Using Regular Expressions in Text Searches

Regular expressions are special patterns used to find and manipulate text, helping you locate specific information within texts.

note

Searching with regular expressions is different from searching with wildcards. LibreOffice Writer only supports searching with regular expressions.


You can use regular expressions when you find and replace text in a document. For example, "s.n" finds "sun" and "son".

  1. Choose Edit - Find & Replace.

  2. Click More Options to expand the dialog.

  3. Select the Regular expressions check box.

  4. In the Find box, type the search term and the regular expression(s) that you want to use in your search.

  5. Click Find Next or Find All.

Regular Expression Examples

  1. The regular expression for a single character is a period (.).

  2. The regular expression for a word character \w, and \d for a decimal digit.

  3. The regular expression for zero or more occurrences of the previous character is an asterisk. For example: "123*" finds "12" "123", and "1233".

  4. The regular expression to search for zero or more occurrences of any character is a period and asterisk (.*).

  5. The regular expression for one or more occurrences of the previous character is a plus sign (+). For example: "\w+" finds any word, "\d+" any number.
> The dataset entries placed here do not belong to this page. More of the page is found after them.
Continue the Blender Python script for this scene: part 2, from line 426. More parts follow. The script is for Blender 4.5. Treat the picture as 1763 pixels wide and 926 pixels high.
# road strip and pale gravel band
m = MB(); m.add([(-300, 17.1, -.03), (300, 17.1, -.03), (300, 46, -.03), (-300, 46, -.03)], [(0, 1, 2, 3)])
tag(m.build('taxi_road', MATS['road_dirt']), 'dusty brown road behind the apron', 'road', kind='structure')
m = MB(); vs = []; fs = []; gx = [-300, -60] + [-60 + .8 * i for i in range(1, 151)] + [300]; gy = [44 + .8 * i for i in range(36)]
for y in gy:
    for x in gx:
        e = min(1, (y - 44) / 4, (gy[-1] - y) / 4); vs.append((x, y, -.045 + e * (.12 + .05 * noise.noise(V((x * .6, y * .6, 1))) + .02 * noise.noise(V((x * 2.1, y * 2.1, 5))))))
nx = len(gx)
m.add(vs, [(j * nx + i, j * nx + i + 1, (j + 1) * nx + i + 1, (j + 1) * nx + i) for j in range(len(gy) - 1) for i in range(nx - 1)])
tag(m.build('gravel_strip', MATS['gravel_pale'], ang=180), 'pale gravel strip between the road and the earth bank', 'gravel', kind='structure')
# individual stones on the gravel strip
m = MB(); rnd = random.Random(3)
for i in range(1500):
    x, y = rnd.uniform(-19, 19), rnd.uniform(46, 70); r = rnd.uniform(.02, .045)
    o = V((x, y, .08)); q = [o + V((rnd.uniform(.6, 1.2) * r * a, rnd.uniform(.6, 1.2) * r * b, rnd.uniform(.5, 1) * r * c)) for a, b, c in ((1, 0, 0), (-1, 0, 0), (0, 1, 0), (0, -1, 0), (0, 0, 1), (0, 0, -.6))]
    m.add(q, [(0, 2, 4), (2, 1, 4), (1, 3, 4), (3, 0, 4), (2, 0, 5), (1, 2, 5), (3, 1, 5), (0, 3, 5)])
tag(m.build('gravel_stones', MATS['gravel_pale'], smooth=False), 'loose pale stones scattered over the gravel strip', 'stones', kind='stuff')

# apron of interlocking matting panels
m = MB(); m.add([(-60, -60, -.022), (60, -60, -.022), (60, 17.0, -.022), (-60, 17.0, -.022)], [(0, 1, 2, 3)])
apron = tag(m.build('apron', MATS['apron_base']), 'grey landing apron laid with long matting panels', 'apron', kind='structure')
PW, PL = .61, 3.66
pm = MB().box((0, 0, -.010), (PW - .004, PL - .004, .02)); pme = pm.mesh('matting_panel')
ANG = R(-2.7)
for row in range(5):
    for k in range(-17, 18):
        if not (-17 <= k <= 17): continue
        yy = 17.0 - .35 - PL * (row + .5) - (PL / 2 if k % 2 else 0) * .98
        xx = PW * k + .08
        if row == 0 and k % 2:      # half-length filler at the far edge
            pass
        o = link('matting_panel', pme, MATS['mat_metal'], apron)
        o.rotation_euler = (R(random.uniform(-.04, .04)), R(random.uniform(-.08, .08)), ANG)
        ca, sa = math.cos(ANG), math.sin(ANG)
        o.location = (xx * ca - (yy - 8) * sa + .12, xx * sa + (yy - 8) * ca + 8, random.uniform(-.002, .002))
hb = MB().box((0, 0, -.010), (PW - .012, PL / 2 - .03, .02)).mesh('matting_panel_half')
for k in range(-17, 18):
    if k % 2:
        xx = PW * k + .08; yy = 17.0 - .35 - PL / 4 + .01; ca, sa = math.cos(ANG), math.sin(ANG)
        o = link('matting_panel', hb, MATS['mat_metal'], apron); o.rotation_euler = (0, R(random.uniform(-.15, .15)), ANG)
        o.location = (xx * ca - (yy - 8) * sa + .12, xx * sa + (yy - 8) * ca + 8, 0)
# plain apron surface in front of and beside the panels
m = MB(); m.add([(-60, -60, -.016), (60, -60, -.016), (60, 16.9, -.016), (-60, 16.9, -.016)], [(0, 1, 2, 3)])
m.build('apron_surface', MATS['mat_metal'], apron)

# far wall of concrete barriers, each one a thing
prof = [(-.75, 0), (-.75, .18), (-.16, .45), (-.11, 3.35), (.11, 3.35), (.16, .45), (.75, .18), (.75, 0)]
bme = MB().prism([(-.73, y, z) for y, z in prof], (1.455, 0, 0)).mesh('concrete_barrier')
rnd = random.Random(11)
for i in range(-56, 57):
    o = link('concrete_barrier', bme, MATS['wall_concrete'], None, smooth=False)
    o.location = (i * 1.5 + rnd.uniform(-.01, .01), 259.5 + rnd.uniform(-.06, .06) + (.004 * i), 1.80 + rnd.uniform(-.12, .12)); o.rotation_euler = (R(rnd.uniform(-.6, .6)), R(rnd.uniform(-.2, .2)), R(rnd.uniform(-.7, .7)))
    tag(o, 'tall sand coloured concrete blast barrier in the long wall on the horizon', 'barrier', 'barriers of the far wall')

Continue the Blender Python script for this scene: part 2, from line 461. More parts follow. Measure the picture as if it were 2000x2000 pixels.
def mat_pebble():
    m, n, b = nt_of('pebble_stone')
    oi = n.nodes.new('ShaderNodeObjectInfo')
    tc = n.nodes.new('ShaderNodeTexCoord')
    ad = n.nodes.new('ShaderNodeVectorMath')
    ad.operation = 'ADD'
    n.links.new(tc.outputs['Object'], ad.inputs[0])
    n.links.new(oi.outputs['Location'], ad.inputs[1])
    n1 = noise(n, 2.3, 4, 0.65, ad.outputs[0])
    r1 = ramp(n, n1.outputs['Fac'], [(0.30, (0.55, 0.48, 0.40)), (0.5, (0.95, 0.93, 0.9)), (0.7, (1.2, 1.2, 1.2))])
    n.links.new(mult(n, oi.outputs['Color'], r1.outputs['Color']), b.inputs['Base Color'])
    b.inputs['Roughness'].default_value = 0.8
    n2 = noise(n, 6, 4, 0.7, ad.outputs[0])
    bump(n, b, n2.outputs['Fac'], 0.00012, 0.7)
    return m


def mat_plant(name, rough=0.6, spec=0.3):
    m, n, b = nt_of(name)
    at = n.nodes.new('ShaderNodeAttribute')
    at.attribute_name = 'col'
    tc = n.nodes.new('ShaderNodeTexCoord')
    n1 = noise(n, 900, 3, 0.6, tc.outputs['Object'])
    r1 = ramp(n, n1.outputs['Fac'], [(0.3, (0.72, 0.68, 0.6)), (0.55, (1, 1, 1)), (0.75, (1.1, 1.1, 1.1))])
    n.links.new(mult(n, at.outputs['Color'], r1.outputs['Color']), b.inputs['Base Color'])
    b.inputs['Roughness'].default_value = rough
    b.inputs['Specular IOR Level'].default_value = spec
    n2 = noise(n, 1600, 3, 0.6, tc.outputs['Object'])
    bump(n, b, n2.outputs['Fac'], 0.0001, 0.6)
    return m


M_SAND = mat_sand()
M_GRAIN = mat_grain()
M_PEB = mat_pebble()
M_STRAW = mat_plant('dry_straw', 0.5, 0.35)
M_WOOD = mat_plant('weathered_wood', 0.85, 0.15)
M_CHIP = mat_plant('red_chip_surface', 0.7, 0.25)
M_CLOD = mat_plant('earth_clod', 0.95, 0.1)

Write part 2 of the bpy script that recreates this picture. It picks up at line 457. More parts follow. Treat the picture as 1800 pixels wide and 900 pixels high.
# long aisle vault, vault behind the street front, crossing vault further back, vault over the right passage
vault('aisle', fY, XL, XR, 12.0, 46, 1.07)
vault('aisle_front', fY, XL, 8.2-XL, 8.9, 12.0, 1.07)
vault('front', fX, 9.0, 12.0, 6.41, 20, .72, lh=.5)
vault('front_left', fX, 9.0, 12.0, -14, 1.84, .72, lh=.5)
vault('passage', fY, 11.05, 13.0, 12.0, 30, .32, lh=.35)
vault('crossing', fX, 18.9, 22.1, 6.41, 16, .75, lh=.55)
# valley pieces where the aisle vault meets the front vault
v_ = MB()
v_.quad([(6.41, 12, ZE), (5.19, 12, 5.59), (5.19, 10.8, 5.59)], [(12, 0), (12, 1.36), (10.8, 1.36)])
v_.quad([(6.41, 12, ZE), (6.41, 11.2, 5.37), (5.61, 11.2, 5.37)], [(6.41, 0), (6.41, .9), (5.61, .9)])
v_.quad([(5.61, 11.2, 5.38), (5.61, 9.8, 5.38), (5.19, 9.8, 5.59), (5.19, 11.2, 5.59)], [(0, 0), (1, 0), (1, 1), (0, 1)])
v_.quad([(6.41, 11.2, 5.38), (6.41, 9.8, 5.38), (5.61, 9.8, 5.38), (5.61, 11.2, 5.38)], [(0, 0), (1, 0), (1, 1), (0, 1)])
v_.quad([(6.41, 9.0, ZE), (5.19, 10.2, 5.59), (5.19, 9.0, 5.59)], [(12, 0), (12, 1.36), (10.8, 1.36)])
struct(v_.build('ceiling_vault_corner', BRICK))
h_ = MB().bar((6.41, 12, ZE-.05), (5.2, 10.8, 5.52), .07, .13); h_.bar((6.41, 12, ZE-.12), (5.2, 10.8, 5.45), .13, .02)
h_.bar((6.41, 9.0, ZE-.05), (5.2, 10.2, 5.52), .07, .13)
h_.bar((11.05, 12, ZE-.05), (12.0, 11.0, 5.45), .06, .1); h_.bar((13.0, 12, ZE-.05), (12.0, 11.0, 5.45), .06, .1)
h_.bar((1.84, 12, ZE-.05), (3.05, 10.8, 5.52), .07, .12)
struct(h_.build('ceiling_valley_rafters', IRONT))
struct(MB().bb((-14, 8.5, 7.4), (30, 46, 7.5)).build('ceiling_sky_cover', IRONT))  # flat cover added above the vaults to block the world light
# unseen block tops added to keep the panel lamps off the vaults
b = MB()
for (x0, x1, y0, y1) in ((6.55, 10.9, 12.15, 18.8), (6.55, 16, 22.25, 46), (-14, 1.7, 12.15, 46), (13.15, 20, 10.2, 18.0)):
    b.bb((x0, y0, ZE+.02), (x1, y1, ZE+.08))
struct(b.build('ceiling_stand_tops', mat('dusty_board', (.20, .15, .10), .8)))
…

  6. The regular expression for a tab character is \t. More generally, \s stands for all kinds of "spaces", like non-breaking space, carriage return ...

  7. The regular expression for the end of a paragraph is a dollar sign ($). The regular expression for the start of a paragraph is a caret and a period (^.). The regular expression for an empty paragraph is ^$.

Note Icon

A search using a regular expression will work only within one paragraph. That is, a \n will match a line break within a paragraph.